Chancellor Nominee Seeks to Bring Ambitious Approach to Addressing Equity and Justice in the District

A photo of Dr. Bryan Reece, courtesy of: www.bryanreecephd.com

Watchara Phomicinda

A photo of Dr. Bryan Reece, courtesy of: www.bryanreecephd.com

Cheasanee Hetherington, Editor-in-chief

After a three-year stint as president of Norco College in southern California, where he was praised as a “visionary” for pushing for greater social justice and equity for students, chancellor nominee Dr. Bryan Reece is on the verge of being hired to tackle similar challenges in the Contra Costa Community College District.

The 4CD Governing Board that will be deciding on Oct. 14 whether to approve Reece’s contract for chancellor has come under fire for ethics violations in recent months. The board received unanimous, district-wide no-confidence votes in September from the Academic and Classified Senates of Diablo Valley College and Los Medanos College, following the contract non-renewals of three of its district executives. 

The negotiation meeting next Wednesday will be open to the public for observation as the board discusses, and in all likelihood finalizes, Reece’s contract.

According to many people who worked with Reece in the past, his character and ambition to get big things done make him a well-suited choice for the position.

“I really think that [Reece] needs the role of chancellor because his vision pulls people along. He’s not a follower, he’s a leader,” Dr. Lisa Nelson, a professor of English at Norco College who worked closely with Reece, told The Inquirer.

During his tenure at Norco between 2017 and 2019, Reece pursued a variety of ambitious projects, including successfully founding a program to bring higher education to inmates at the California Rehabilitation Center in the city of Norco. He helped create the program in fall 2017 after a study showed that inmate education reduced reincarceration rates by 43%.

Reece worked aggressively to deliver progress at Norco College, “because people wanted to move fast” to address students’ academic and economic needs, he said.

“It’s important that we move with a sense of urgency. We have homeless students who need houses. We have students of color who are not finding academic success. We don’t need to move at a pace that breaks us,” Reece said, “but we need to move as quickly as we can to bring success to students.” 

Reece also tried to tackle the housing crisis among veterans and foster youth at Norco College, where he sought to bring homeless students much-needed aid to improve their physical, mental and educational well-being.

“One of our students who came out of foster care told me how she sleeps in her car, and when it gets cold she’d occasionally sleep in a [warmed] pipe behind campus,” Reece continued. “I would do anything for her, or students like her, to help change that.”

In 2019, Reece collaborated with California Assemblywoman Sabrina Cervantes in an ultimately unsuccessful effort to create a Norco College veterans and foster youth housing project.

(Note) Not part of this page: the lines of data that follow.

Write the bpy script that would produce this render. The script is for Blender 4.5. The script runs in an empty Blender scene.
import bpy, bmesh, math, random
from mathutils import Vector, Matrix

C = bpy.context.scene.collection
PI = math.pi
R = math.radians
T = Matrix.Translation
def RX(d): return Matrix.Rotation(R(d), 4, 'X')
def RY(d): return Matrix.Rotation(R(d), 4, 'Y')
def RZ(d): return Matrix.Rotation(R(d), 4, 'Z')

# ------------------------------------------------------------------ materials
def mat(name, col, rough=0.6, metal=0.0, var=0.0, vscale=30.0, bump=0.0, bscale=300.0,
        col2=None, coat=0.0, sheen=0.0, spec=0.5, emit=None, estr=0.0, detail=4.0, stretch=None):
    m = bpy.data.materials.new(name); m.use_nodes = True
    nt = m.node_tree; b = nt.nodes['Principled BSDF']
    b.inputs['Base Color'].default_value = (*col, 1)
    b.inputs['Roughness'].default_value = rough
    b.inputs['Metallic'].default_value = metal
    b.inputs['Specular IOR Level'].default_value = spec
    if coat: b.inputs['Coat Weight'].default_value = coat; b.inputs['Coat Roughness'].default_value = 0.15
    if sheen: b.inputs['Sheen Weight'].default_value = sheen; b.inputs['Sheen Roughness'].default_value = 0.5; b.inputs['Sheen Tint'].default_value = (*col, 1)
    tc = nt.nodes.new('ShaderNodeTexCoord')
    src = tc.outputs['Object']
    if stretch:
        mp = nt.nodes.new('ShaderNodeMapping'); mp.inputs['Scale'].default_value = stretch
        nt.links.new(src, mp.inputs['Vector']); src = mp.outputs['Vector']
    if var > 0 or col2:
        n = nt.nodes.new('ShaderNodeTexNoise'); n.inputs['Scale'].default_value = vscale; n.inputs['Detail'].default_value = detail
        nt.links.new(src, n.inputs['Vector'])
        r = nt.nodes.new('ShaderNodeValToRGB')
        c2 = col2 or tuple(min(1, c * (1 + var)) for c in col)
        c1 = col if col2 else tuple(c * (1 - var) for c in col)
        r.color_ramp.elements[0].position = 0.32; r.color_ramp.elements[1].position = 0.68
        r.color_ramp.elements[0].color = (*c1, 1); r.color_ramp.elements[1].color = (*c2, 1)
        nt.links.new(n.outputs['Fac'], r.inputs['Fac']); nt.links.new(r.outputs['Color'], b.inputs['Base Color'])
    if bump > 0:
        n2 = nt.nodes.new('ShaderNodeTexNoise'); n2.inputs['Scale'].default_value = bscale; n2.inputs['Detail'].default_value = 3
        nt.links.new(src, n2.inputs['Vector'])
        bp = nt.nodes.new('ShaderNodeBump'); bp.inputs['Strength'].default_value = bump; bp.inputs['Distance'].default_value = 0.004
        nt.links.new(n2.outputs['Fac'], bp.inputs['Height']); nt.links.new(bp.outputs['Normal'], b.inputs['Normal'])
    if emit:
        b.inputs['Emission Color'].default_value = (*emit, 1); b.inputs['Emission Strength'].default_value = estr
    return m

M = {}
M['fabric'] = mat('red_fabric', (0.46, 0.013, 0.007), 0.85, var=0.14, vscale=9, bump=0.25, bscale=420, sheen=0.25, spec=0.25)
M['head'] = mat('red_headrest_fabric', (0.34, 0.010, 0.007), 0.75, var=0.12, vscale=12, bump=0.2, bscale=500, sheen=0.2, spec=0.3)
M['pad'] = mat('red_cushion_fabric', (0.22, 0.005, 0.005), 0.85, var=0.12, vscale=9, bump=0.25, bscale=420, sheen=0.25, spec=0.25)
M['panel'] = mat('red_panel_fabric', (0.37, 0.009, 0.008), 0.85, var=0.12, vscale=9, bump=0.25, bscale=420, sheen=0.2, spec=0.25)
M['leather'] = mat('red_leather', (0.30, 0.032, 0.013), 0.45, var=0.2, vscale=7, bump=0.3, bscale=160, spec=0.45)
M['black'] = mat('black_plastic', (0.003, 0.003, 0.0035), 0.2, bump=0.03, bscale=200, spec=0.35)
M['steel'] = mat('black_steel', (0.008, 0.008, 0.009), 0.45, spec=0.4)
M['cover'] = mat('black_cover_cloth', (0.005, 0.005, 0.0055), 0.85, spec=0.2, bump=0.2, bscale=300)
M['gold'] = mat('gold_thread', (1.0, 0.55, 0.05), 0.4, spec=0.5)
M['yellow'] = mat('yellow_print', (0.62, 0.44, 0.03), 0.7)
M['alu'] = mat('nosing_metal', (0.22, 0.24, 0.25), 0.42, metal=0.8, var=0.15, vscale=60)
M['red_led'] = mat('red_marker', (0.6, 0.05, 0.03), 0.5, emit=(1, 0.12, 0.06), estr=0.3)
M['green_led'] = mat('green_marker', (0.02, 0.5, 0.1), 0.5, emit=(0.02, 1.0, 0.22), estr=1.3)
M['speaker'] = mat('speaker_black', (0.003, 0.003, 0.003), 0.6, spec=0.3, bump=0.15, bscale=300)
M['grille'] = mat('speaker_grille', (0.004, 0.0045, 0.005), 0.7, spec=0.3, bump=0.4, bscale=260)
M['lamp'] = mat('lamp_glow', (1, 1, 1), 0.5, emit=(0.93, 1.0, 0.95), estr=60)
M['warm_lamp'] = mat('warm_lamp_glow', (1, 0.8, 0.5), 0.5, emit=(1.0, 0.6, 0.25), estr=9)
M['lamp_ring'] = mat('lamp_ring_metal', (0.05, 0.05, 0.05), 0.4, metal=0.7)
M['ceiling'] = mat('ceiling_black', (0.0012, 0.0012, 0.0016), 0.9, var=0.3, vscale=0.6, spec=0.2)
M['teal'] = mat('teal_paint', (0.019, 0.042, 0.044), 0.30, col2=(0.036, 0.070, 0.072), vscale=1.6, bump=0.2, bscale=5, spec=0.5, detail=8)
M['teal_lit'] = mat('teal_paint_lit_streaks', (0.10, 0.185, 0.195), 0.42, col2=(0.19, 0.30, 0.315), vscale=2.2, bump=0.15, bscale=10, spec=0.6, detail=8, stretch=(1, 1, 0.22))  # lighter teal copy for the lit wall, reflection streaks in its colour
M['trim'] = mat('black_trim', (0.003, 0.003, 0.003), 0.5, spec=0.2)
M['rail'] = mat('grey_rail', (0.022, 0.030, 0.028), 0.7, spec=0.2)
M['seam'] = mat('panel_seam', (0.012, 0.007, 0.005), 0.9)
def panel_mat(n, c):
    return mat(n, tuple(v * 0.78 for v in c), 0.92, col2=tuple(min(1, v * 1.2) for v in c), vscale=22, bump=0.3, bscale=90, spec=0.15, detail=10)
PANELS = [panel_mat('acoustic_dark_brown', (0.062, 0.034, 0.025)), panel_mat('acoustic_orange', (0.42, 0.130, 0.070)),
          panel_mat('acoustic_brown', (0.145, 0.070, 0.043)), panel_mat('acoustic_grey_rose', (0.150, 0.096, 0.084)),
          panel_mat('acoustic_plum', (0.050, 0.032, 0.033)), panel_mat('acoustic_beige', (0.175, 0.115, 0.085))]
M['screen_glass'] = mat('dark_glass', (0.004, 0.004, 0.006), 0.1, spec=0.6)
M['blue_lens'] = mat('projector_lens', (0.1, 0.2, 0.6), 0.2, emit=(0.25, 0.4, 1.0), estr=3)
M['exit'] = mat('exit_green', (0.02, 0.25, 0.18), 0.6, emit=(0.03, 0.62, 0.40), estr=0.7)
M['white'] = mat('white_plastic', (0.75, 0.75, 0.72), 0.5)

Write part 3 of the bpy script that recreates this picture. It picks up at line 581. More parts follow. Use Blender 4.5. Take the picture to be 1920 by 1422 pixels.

Additionally, Reece founded The National Policy Agenda for Community Colleges, which strives to attract federal support to social justice and equity issues across community colleges nationwide while conducting faculty and student surveys.

If hired, Reece would have an opportunity to bring some of his structural ideas for change to a 4CD community whose students  confront many of the same issues needing to be addressed around inequality.

Acknowledging that Reece’s plans sometimes clashed with the slower moving machinery of the Riverside Community College District, Professor Lisa Nelson added: “He does step on people’s toes, as any visionary would.”

Reece was unanimously elected president of Norco College in 2016. The RCCD Governing Board voted unanimously to terminate Reece’s contract in June 2019 for reasons that were not disclosed.

In an interview with The Inquirer, Dariush Haghighat​, RCCD’s Faculty Association vice president, affirmed that the union had “full confidence in [the] chancellor and board of trustees” regarding the reasons for Reece’s removal. 

More than 100 students, faculty and community members rallied at the Governing Board meeting prior to Reece’s termination, as reported by Riverside City College Viewpoints.

“His only goal was to advance community colleges and students,” said Saeed Ahmad, a law student at University of California, Los Angeles, who studied at Norco College during Reece’s presidency.

The vice president of the Norco College Academic Senate, Dr. Virgil Lee, said Reece had been a steady advocate for the college and didn’t believe his firing “had anything to do with his ability as a leader.”

“He and [Chancellor Wolde-Ab Isaac] have different ways of operating,” and different views about Norco College’s role in the district, Lee told The Inquirer. According to Lee, the chancellor wanted the colleges to be very much under the district’s control.

“Reece was a little too independent,” Lee added.

In an interview this week, Reece defended his actions at Norco, saying he was driven to act with urgency to help students in need.

“I do have big aspirations, and my feeling is when we want to close the equity gap, that is one of the most aspirational things you can say out loud.”